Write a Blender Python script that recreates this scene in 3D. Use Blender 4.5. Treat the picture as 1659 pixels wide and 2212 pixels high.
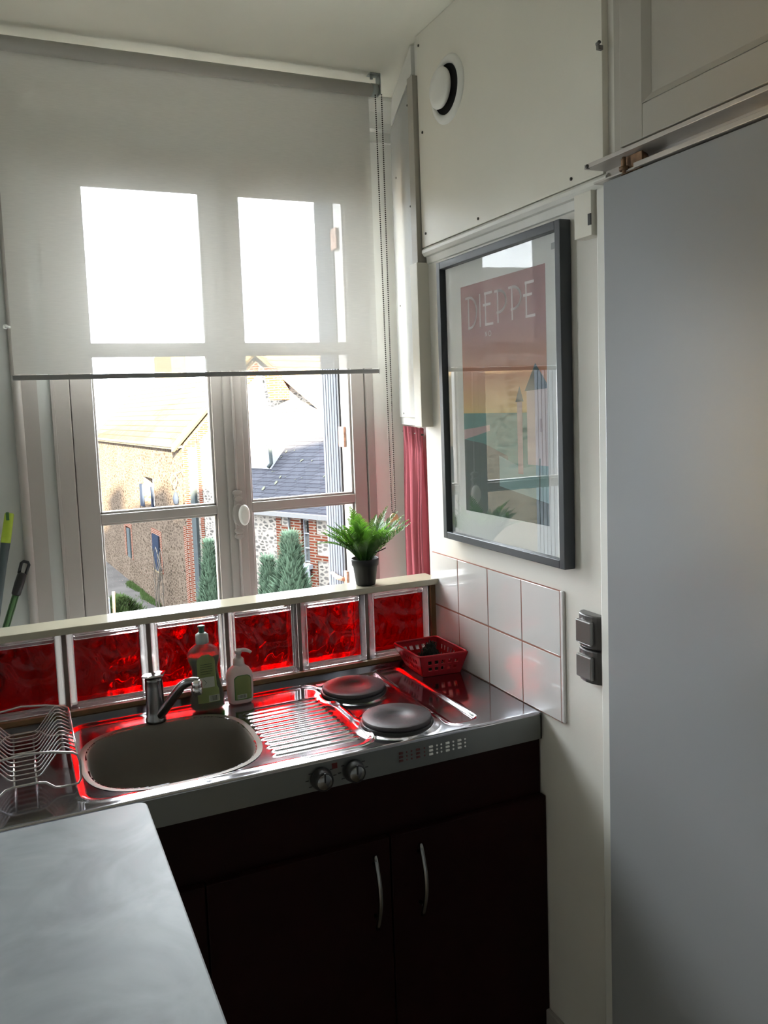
import bpy, bmesh, math, random
from mathutils import Vector, Matrix, noise
from math import sin, cos, pi, tan, radians, atan2, hypot
S = bpy.context.scene
for o in list(bpy.data.objects): bpy.data.objects.remove(o)
K = 0.9            # worktop height above the floor; z values written below are relative to the worktop
COL = S.collection

# ------------------------------------------------------------------ camera
cam = bpy.data.objects.new('camera', bpy.data.cameras.new('camera')); COL.objects.link(cam)
RT = Vector((0.9149, -0.4019, -0.0373)).normalized(); FW = Vector((0.3972, 0.913, -0.0928)).normalized()
RT = (RT - FW*RT.dot(FW)).normalized(); UP = RT.cross(FW)
cam.matrix_world = Matrix(((RT.x, UP.x, -FW.x, -1.1093), (RT.y, UP.y, -FW.y, -1.919), (RT.z, UP.z, -FW.z, 0.7319+K), (0, 0, 0, 1)))
cam.data.sensor_fit = 'HORIZONTAL'; cam.data.sensor_width = 36; cam.data.lens = 1779.52/1659*36
cam.data.shift_x = 31.71/1659; cam.data.shift_y = -62.37/1659
cam.data.clip_start = .02; cam.data.clip_end = 300
S.camera = cam
# ------------------------------------------------------------------ world, sun, exposure
S.view_settings.view_transform = 'Standard'; S.view_settings.look = 'None'
S.view_settings.gamma = 1; S.view_settings.use_curve_mapping = False
S.view_settings.exposure = 2.44
W = bpy.data.worlds.new('sky'); S.world = W; W.use_nodes = True
wn = W.node_tree.nodes; wl = W.node_tree.links; wn.clear()
wo = wn.new('ShaderNodeOutputWorld'); wb = wn.new('ShaderNodeBackground'); wl.new(wb.outputs[0], wo.inputs[0])
wc = wn.new('ShaderNodeTexCoord'); wt = wn.new('ShaderNodeTexNoise'); wt.inputs['Scale'].default_value = 2.2; wt.inputs['Detail'].default_value = 5
wr = wn.new('ShaderNodeValToRGB'); wr.color_ramp.elements[0].position = .35; wr.color_ramp.elements[0].color = (.80, .90, 1, 1); wr.color_ramp.elements[1].position = .65; wr.color_ramp.elements[1].color = (1, 1, .98, 1)
wl.new(wc.outputs['Generated'], wt.inputs['Vector']); wl.new(wt.outputs[0], wr.inputs[0]); wl.new(wr.outputs[0], wb.inputs[0])
wb.inputs[1].default_value = 6.0      # bright hazy sky
SUNEL = radians(13); sd = Vector((.2, 1, -tan(SUNEL)*hypot(.2, 1))).normalized()
sun = bpy.data.objects.new('sun', bpy.data.lights.new('sun', 'SUN')); COL.objects.link(sun)
sun.data.energy = 95; sun.data.angle = radians(1.0); sun.data.color = (1, .84, .58)
sun.rotation_euler = sd.to_track_quat('-Z', 'Y').to_euler()
por = bpy.data.objects.new('window_portal', bpy.data.lights.new('window_portal', 'AREA')); COL.objects.link(por)
por.data.shape = 'RECTANGLE'; por.data.size = 1.0; por.data.size_y = 1.75; por.data.cycles.is_portal = True
por.location = (-.475, .735, K+.66); por.rotation_euler = (-pi/2, 0, 0)
por2 = por.copy(); COL.objects.link(por2); por2.data = por.data.copy(); por2.data.size = .95; por2.data.size_y = 1.4; por2.location.x = -2.22; por2.location.z = K+.49

# ------------------------------------------------------------------ materials
MT = {}
def nodes(name):
    m = bpy.data.materials.new(name); m.use_nodes = True; MT[name] = m
    n = m.node_tree.nodes; b = n['Principled BSDF']; return m, n, m.node_tree.links, b
def bump(n, l, b, scale, strength, dist=.002, kind='noise', vec=None, detail=4):
    t = n.new('ShaderNodeTexNoise'); t.inputs['Scale'].default_value = scale; t.inputs['Detail'].default_value = detail
    c = n.new('ShaderNodeTexCoord'); l.new(vec or c.outputs['Object'], t.inputs['Vector'])
    bp = n.new('ShaderNodeBump'); bp.inputs['Strength'].default_value = strength; bp.inputs['Distance'].default_value = dist
    l.new(t.outputs[0], bp.inputs['Height']); l.new(bp.outputs[0], b.inputs['Normal']); return t
def mat(name, col, rough=.5, metal=0, bs=0, bst=.2, bd=.002, spec=.5, var=0, vs=3, coat=0, trans=0):
    m, n, l, b = nodes(name)
    b.inputs['Base Color'].default_value = (*col, 1); b.inputs['Roughness'].default_value = rough
    b.inputs['Metallic'].default_value = metal; b.inputs['Specular IOR Level'].default_value = spec
    b.inputs['Coat Weight'].default_value = coat
    if trans: b.inputs['Transmission Weight'].default_value = trans
    if bs: bump(n, l, b, bs, bst, bd)
    if var:
        c = n.new('ShaderNodeTexCoord'); t = n.new('ShaderNodeTexNoise'); t.inputs['Scale'].default_value = vs; t.inputs['Detail'].default_value = 5
        l.new(c.outputs['Object'], t.inputs['Vector'])
        r = n.new('ShaderNodeMapRange'); r.inputs[1].default_value = .3; r.inputs[2].default_value = .7; r.inputs[3].default_value = 1-var; r.inputs[4].default_value = 1+var*.3
        l.new(t.outputs[0], r.inputs[0])
        x = n.new('ShaderNodeMix'); x.data_type = 'RGBA'; x.blend_type = 'MULTIPLY'; x.inputs[0].default_value = 1
        x.inputs[6].default_value = (*col, 1); l.new(r.outputs[0], x.inputs[7]); l.new(x.outputs[2], b.inputs['Base Color'])
    return m
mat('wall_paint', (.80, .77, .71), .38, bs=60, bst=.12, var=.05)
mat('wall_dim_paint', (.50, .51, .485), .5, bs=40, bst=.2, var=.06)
mat('ceiling_paint', (.93, .91, .79), .55, bs=30, bst=.15, var=.05)
mat('gloss_white', (.82, .81, .76), .36, bs=25, bst=.12, var=.03)
mat('board_white', (.83, .795, .70), .33, bs=40, bst=.15, var=.04)
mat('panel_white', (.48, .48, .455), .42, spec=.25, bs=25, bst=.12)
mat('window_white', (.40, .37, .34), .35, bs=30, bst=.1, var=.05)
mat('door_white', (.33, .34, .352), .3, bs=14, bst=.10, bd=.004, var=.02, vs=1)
mat('cupboard_white', (.46, .43, .375), .4, var=.03)
mat('track_metal', (.60, .56, .52), .35, .35, bs=80, var=.15, vs=12)
mat('rust_steel', (.32, .19, .11), .5, .6, bs=90, var=.4, vs=60)
mat('copper_paint', (.50, .27, .18), .6, .2, bs=200, bst=.5, var=.5, vs=90)
mat('seal_dark', (.02, .02, .022), .6)
mat('tile_white', (.72, .70, .69), .06, coat=.3)
mat('grout_pink', (.34, .15, .11), .9)
mat('frame_grey', (.045, .05, .058), .35, .2)
mat('paper', (.74, .73, .71), .9)
mat('bronze_grey', (.10, .092, .09), .38, .5)
mat('bronze_light', (.22, .21, .20), .3, .6)
mat('black_plastic', (.012, .012, .013), .35)
mat('pot_black', (.008, .009, .010), .55)
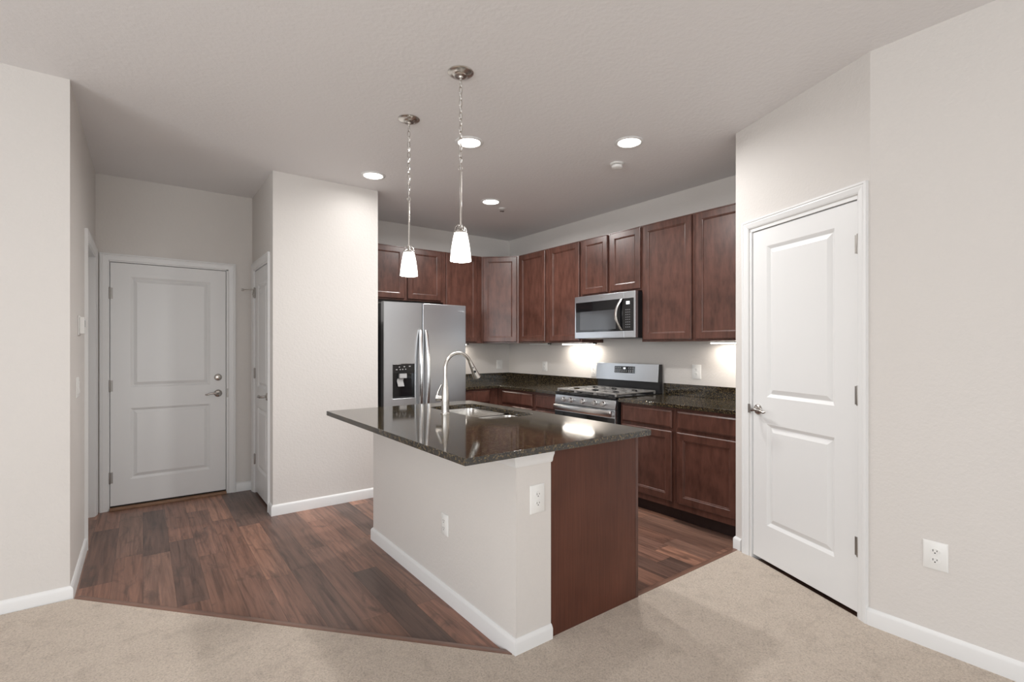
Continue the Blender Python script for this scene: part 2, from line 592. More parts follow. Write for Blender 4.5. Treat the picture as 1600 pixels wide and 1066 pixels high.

++++++++++++++++++++

→ **Work to do**:
Pull every line containing the word "high" out of the material and copy it.

→ **Full solution**:
Write a Blender Python script that recreates this scene in 3D. Use Blender 4.5. Treat the picture as 1659 pixels wide and 2212 pixels high.
Continue the Blender Python script for this scene: part 2, from line 592. More parts follow. Write for Blender 4.5. Treat the picture as 1600 pixels wide and 1066 pixels high.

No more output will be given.